- Aim of the task
The lines to extract run from the first line of the entries through the line that contains "COL = S.collection"; reproduce exactly those lines and no others.

- Data to process
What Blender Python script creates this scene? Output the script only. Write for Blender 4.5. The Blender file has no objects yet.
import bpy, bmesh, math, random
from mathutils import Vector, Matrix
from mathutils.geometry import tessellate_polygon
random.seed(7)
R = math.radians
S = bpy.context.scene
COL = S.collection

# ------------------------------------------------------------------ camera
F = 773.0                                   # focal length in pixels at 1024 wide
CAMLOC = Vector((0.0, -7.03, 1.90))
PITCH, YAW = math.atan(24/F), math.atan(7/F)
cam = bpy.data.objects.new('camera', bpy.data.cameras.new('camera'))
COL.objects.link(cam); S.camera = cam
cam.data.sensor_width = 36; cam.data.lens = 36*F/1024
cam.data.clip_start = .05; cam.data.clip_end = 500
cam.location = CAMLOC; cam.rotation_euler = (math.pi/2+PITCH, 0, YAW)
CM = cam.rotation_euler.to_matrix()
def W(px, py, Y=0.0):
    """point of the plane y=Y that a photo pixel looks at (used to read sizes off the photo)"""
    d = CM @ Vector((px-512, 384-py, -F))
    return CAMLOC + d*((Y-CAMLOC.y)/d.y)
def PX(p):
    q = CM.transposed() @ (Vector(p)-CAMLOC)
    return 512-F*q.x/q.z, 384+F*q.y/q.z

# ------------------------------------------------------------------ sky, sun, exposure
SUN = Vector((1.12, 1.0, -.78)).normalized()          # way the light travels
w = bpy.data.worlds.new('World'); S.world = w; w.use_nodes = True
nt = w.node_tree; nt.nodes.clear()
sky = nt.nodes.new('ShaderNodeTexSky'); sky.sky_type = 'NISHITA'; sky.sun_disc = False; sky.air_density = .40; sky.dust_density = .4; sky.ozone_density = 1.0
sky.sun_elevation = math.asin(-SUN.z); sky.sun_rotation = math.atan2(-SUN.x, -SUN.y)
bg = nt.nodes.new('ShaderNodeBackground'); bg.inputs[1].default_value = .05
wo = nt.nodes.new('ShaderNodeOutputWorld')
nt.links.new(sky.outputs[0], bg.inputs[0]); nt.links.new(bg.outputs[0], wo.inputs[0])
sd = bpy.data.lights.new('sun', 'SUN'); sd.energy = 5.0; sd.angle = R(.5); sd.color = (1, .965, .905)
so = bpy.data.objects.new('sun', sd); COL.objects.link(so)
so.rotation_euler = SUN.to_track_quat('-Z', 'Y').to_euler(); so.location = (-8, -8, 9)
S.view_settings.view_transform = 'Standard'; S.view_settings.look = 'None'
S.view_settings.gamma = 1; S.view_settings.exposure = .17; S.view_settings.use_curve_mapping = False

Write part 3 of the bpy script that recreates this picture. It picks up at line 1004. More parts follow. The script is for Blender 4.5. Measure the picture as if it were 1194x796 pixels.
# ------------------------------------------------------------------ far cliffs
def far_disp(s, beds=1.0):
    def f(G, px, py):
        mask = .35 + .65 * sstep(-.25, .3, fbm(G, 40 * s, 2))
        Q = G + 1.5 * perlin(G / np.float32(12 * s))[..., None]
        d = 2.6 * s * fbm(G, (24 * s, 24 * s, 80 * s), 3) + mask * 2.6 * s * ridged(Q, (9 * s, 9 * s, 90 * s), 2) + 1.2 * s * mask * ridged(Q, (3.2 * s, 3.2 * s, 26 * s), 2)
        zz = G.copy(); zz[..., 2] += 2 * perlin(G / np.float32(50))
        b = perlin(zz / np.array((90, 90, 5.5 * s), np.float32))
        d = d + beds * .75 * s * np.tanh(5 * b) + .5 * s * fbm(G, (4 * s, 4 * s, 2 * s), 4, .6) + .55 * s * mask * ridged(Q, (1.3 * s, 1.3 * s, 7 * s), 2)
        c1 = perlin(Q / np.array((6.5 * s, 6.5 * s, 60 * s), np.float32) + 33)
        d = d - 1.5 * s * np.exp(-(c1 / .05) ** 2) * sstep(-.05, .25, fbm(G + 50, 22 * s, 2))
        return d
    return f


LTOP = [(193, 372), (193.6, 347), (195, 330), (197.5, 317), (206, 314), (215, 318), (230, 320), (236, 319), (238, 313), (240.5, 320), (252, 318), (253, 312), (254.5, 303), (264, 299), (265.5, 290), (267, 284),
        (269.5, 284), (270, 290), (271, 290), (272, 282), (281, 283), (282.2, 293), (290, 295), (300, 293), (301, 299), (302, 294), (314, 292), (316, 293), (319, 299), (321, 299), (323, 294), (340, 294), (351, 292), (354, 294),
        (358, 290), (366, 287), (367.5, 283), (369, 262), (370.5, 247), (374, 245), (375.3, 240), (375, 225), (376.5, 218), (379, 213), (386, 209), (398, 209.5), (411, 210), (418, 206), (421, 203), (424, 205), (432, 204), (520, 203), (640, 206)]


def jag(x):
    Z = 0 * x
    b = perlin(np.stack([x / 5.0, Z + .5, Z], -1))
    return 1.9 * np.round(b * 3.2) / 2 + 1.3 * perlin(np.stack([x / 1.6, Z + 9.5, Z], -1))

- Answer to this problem
What Blender Python script creates this scene? Output the script only. Write for Blender 4.5. The Blender file has no objects yet.
import bpy, bmesh, math, random
from mathutils import Vector, Matrix
from mathutils.geometry import tessellate_polygon
random.seed(7)
R = math.radians
S = bpy.context.scene
COL = S.collection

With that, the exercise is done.